## Required task
Print, exactly as they stand, the lines from the start of the listing to the line containing "cy_.use_denoising = True", inclusive.

## Extracted records
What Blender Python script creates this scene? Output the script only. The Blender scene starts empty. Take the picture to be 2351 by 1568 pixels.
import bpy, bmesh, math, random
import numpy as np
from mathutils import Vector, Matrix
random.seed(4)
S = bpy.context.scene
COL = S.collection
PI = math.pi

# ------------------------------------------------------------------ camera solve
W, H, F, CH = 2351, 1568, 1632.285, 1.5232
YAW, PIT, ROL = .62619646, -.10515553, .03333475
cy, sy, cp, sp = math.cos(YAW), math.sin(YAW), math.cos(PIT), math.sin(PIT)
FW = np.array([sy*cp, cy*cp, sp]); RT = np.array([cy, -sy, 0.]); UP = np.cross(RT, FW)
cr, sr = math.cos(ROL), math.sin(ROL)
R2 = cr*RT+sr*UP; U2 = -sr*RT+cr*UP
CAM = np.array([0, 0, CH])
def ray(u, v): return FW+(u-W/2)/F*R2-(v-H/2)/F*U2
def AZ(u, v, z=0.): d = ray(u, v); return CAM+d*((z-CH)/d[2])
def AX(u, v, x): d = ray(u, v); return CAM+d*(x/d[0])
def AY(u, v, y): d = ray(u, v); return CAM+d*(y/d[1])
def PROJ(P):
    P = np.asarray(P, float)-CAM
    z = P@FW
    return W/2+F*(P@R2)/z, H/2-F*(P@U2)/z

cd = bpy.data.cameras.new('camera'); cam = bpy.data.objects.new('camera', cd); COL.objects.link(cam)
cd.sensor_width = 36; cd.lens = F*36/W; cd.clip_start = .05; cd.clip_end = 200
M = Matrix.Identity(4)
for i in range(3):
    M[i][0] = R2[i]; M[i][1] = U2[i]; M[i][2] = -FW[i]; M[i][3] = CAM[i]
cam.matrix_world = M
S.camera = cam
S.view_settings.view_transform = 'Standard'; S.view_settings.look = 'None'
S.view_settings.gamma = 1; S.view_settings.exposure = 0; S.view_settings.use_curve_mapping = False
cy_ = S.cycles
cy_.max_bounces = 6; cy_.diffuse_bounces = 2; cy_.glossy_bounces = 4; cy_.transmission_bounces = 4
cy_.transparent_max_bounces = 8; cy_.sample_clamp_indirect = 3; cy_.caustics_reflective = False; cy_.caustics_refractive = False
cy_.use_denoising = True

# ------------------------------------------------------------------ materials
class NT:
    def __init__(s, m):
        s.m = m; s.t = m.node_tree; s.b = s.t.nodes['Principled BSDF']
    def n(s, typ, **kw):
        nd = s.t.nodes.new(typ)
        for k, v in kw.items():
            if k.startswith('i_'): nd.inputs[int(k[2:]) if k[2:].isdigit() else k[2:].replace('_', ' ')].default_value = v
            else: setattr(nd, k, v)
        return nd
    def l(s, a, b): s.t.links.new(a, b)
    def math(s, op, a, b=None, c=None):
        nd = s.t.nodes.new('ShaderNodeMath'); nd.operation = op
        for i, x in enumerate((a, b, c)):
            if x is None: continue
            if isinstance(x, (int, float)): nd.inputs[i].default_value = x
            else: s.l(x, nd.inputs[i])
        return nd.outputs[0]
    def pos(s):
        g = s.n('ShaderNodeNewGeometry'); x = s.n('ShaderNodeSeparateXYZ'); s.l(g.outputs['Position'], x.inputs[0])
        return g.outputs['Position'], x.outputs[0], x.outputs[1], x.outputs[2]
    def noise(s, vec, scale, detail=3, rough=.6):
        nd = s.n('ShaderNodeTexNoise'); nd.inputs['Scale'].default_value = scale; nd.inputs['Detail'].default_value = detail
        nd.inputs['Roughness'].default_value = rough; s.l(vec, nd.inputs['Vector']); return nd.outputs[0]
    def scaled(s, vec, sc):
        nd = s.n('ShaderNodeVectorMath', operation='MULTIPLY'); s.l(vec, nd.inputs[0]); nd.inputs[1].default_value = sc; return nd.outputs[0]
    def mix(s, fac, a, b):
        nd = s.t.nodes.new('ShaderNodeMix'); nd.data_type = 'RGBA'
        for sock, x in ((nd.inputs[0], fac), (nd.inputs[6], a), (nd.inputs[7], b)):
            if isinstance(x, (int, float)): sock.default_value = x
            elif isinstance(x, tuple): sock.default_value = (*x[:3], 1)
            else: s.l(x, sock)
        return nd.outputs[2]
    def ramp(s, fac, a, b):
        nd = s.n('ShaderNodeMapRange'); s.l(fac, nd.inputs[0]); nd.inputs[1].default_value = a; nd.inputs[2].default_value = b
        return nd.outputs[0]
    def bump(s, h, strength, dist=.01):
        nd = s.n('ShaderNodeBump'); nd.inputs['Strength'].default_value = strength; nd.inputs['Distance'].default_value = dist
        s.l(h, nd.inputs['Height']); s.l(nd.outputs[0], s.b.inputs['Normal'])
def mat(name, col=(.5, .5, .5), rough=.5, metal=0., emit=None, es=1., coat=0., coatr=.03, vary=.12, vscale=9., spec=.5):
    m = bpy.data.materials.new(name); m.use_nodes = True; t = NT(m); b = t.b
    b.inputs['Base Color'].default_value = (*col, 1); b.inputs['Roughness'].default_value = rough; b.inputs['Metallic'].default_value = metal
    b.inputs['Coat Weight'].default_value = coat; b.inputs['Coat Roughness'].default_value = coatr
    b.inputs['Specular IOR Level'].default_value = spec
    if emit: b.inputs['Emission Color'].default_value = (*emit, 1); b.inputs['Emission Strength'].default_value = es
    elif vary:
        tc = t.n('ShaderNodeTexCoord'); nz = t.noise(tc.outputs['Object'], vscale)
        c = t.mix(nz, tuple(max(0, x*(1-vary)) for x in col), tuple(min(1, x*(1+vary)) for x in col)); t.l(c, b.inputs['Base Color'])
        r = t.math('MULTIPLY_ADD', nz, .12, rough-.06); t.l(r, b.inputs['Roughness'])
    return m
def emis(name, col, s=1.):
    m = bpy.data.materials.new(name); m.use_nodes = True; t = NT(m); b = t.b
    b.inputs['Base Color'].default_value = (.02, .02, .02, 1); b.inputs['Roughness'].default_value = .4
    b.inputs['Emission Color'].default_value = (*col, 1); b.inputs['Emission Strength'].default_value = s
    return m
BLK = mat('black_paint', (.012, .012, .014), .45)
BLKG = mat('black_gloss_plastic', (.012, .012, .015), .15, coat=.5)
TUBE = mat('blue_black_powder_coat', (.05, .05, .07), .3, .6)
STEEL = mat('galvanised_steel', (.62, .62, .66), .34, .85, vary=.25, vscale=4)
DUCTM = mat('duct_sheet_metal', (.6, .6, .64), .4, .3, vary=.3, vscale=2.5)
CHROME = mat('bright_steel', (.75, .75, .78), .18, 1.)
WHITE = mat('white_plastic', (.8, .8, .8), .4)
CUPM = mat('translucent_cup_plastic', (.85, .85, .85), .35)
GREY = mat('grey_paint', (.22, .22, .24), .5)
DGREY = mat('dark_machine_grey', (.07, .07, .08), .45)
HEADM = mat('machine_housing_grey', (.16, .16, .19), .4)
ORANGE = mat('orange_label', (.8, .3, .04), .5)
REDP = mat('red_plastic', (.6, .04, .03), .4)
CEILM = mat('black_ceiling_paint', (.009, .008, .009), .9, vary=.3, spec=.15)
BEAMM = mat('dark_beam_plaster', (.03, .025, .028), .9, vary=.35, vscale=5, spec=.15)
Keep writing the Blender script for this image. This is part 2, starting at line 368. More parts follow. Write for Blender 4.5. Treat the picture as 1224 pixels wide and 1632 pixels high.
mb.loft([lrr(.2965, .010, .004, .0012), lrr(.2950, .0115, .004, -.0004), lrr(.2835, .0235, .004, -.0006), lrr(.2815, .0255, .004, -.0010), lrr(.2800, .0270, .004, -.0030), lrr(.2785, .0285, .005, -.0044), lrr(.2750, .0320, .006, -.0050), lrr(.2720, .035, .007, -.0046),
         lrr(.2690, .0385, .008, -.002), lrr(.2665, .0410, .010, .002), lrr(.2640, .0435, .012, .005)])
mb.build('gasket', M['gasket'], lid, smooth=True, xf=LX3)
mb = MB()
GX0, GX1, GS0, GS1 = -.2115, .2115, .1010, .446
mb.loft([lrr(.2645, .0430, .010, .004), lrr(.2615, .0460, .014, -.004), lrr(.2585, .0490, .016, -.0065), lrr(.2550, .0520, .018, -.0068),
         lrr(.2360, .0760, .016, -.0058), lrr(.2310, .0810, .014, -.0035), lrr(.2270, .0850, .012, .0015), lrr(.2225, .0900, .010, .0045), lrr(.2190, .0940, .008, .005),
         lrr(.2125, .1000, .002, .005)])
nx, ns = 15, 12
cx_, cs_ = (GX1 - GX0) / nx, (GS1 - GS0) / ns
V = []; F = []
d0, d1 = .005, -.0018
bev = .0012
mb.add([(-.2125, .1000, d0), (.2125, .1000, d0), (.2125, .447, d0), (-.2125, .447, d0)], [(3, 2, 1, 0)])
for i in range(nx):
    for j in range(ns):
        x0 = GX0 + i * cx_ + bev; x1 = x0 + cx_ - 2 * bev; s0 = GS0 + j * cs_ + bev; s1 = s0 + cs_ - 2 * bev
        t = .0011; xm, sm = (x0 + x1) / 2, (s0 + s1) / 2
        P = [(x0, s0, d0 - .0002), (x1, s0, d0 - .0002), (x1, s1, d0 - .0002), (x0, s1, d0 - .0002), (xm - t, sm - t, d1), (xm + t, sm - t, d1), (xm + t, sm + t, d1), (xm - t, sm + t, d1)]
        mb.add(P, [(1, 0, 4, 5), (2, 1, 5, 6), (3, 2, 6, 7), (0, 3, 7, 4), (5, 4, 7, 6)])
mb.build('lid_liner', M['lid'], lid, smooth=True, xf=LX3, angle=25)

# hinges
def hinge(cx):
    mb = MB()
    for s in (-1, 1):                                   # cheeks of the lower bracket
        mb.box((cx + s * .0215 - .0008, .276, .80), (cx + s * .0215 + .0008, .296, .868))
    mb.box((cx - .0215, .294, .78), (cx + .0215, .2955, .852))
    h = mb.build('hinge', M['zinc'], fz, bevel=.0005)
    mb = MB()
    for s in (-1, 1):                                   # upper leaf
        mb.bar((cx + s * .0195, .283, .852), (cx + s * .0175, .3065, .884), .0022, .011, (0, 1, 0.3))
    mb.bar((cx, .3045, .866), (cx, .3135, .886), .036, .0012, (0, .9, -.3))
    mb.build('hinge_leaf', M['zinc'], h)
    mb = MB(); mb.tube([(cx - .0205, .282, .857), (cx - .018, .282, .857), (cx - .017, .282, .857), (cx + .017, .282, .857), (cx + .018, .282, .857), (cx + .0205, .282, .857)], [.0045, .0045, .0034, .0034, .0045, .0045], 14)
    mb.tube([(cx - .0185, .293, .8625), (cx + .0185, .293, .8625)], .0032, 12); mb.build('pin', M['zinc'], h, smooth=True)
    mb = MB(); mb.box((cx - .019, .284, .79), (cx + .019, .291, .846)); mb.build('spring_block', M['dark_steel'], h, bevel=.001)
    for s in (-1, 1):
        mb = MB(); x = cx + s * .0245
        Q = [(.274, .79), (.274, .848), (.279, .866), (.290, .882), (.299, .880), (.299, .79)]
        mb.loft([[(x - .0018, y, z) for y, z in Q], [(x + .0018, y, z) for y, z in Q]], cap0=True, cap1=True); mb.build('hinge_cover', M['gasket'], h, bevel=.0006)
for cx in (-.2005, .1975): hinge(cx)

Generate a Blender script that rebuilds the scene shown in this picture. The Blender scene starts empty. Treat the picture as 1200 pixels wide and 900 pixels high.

## Written response
What Blender Python script creates this scene? Output the script only. The Blender scene starts empty. Take the picture to be 2351 by 1568 pixels.
import bpy, bmesh, math, random
import numpy as np
from mathutils import Vector, Matrix
random.seed(4)
S = bpy.context.scene
COL = S.collection
PI = math.pi

# ------------------------------------------------------------------ camera solve
W, H, F, CH = 2351, 1568, 1632.285, 1.5232
YAW, PIT, ROL = .62619646, -.10515553, .03333475
cy, sy, cp, sp = math.cos(YAW), math.sin(YAW), math.cos(PIT), math.sin(PIT)
FW = np.array([sy*cp, cy*cp, sp]); RT = np.array([cy, -sy, 0.]); UP = np.cross(RT, FW)
cr, sr = math.cos(ROL), math.sin(ROL)
R2 = cr*RT+sr*UP; U2 = -sr*RT+cr*UP
CAM = np.array([0, 0, CH])
def ray(u, v): return FW+(u-W/2)/F*R2-(v-H/2)/F*U2
def AZ(u, v, z=0.): d = ray(u, v); return CAM+d*((z-CH)/d[2])
def AX(u, v, x): d = ray(u, v); return CAM+d*(x/d[0])
def AY(u, v, y): d = ray(u, v); return CAM+d*(y/d[1])
def PROJ(P):
    P = np.asarray(P, float)-CAM
    z = P@FW
    return W/2+F*(P@R2)/z, H/2-F*(P@U2)/z

cd = bpy.data.cameras.new('camera'); cam = bpy.data.objects.new('camera', cd); COL.objects.link(cam)
cd.sensor_width = 36; cd.lens = F*36/W; cd.clip_start = .05; cd.clip_end = 200
M = Matrix.Identity(4)
for i in range(3):
    M[i][0] = R2[i]; M[i][1] = U2[i]; M[i][2] = -FW[i]; M[i][3] = CAM[i]
cam.matrix_world = M
S.camera = cam
S.view_settings.view_transform = 'Standard'; S.view_settings.look = 'None'
S.view_settings.gamma = 1; S.view_settings.exposure = 0; S.view_settings.use_curve_mapping = False
cy_ = S.cycles
cy_.max_bounces = 6; cy_.diffuse_bounces = 2; cy_.glossy_bounces = 4; cy_.transmission_bounces = 4
cy_.transparent_max_bounces = 8; cy_.sample_clamp_indirect = 3; cy_.caustics_reflective = False; cy_.caustics_refractive = False
cy_.use_denoising = True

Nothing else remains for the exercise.